> [Collected material]:
==*==
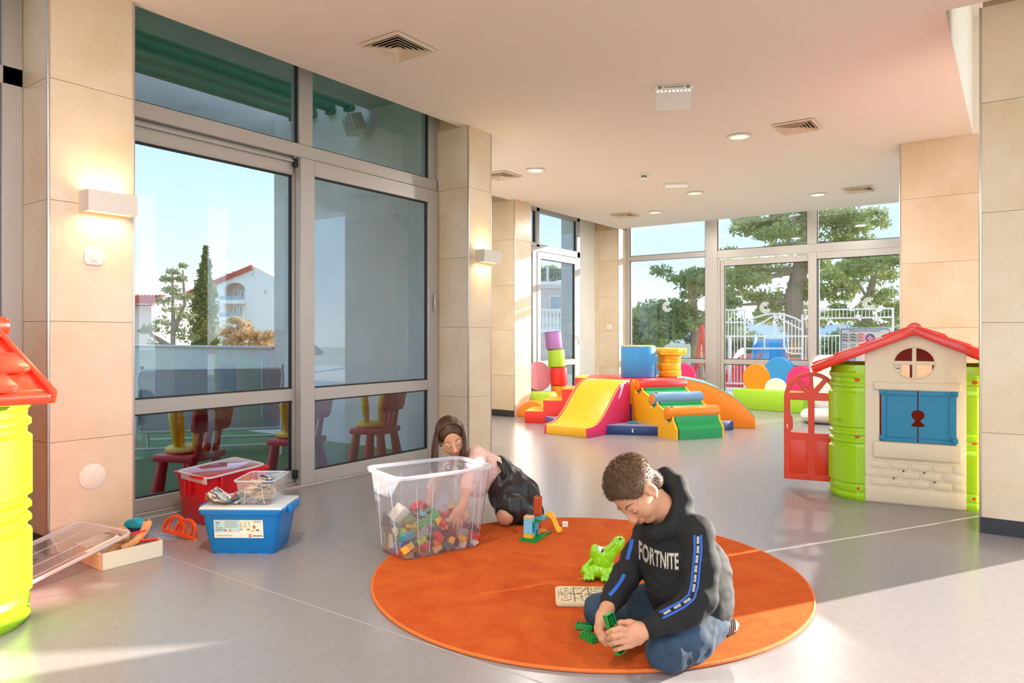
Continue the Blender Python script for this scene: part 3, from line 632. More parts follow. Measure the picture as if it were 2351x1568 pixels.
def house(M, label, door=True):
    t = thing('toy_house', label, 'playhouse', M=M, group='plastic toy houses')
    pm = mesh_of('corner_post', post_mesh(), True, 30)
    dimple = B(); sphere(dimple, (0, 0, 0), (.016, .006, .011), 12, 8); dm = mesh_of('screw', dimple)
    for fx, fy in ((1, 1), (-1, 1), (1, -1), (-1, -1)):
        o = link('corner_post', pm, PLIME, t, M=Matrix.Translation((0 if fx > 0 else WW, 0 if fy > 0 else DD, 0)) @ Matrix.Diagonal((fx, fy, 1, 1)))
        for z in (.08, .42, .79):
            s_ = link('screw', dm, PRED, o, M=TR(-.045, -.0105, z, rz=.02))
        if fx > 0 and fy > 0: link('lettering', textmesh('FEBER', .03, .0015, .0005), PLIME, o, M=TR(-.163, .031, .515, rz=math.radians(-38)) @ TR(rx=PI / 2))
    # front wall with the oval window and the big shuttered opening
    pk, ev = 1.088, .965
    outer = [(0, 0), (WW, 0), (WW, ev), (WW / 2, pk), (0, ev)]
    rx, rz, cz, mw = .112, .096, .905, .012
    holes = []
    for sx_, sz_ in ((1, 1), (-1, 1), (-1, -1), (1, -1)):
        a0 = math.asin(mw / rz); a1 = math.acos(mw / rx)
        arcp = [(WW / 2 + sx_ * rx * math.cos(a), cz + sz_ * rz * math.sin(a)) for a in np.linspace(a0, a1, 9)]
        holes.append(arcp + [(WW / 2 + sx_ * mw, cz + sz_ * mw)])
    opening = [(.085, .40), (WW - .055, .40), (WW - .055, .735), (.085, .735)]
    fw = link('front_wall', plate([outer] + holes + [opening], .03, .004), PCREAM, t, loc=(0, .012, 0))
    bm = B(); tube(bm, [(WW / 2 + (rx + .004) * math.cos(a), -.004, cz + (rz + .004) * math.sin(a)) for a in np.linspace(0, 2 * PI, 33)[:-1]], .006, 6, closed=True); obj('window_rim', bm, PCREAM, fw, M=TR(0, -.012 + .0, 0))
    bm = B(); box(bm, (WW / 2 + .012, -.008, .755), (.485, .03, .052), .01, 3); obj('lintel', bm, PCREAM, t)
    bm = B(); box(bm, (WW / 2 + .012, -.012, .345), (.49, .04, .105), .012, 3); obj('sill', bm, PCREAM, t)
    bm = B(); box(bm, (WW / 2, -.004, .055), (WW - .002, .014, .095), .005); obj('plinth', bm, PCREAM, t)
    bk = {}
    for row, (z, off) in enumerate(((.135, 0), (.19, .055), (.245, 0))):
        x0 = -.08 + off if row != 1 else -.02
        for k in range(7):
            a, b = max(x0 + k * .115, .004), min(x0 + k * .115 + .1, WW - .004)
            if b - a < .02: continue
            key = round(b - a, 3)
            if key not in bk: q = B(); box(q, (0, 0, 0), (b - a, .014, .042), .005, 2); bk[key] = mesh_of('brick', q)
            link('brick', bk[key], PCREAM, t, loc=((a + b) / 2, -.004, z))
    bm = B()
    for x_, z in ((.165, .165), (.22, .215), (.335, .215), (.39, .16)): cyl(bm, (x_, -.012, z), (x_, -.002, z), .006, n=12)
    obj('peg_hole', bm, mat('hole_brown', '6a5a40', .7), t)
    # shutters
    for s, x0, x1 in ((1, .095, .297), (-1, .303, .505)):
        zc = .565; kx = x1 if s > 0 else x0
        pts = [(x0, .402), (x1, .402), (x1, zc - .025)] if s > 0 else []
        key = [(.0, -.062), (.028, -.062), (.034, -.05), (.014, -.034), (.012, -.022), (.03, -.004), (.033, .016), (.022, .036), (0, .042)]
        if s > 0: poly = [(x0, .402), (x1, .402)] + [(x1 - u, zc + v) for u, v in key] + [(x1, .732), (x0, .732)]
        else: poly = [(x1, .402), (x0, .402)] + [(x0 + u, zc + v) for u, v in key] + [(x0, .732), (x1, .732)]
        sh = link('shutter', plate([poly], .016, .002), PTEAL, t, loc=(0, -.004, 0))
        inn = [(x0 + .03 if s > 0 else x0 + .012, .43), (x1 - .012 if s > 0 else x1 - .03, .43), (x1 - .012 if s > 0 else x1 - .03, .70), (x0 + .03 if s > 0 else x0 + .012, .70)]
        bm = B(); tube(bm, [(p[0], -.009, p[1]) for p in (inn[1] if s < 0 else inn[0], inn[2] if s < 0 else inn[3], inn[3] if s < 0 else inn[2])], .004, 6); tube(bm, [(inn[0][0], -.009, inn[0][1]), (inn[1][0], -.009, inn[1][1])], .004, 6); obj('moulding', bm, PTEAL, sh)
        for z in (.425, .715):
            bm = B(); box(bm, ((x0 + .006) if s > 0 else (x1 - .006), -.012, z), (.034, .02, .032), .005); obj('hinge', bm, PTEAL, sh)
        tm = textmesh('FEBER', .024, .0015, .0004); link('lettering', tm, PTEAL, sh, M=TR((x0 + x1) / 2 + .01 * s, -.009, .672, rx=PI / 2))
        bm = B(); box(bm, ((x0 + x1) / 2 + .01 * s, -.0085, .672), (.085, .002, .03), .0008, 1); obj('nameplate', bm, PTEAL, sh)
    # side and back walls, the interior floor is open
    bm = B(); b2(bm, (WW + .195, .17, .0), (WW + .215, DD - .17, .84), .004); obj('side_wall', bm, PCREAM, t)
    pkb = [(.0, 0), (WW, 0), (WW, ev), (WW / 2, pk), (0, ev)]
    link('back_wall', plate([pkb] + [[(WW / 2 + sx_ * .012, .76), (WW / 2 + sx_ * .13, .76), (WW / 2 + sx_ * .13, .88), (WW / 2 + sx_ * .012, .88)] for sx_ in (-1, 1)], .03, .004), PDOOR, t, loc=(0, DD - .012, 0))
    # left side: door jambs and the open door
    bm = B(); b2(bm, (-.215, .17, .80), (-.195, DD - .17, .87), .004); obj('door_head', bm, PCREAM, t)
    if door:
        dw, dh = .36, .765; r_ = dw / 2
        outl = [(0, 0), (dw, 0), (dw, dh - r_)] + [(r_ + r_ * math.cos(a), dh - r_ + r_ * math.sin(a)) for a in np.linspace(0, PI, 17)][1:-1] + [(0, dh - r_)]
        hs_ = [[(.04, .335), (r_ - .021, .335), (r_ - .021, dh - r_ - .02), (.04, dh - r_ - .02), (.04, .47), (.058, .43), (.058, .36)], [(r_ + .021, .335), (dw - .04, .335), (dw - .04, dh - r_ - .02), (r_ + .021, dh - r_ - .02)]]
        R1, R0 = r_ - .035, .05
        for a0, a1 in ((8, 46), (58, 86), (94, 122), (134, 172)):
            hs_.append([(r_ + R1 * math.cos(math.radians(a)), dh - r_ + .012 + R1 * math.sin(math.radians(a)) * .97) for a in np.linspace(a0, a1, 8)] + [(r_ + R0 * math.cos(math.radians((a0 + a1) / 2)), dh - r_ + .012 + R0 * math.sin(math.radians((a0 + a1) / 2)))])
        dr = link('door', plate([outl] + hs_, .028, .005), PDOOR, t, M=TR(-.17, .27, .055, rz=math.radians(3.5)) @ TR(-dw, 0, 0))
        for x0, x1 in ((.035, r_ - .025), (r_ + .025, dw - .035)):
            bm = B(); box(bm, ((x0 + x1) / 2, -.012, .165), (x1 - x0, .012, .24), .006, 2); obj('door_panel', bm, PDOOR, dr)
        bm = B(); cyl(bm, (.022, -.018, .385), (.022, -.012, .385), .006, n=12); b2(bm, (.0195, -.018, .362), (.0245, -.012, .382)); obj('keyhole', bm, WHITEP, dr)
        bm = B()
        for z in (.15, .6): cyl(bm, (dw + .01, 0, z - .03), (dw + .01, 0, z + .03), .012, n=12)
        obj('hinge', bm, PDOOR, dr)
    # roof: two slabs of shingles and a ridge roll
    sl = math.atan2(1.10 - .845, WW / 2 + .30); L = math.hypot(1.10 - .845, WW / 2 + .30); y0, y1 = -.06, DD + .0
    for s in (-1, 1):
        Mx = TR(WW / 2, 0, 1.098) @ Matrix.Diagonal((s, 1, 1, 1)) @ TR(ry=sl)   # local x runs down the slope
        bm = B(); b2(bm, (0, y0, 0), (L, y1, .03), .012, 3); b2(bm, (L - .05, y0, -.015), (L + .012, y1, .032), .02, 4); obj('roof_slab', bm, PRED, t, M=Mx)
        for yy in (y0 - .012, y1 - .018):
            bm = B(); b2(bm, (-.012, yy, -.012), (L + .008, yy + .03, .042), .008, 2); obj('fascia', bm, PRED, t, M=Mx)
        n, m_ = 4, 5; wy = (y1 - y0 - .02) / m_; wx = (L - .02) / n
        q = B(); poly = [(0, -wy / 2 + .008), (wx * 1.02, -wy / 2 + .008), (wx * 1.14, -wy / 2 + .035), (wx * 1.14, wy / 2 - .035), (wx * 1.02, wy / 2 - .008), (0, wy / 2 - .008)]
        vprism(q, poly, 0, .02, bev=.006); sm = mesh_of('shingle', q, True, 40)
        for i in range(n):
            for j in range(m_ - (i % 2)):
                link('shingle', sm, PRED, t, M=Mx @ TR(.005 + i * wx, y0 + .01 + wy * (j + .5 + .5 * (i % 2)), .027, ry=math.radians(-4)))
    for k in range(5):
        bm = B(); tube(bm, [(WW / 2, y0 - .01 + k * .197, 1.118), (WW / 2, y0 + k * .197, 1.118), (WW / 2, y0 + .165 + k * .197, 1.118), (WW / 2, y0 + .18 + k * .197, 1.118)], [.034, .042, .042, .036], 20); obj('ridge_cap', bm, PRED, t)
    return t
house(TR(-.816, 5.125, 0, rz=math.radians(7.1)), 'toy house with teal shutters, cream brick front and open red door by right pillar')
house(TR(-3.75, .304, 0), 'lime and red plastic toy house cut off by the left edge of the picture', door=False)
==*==
Give only the number of lines in the data that hold the word "picture".

2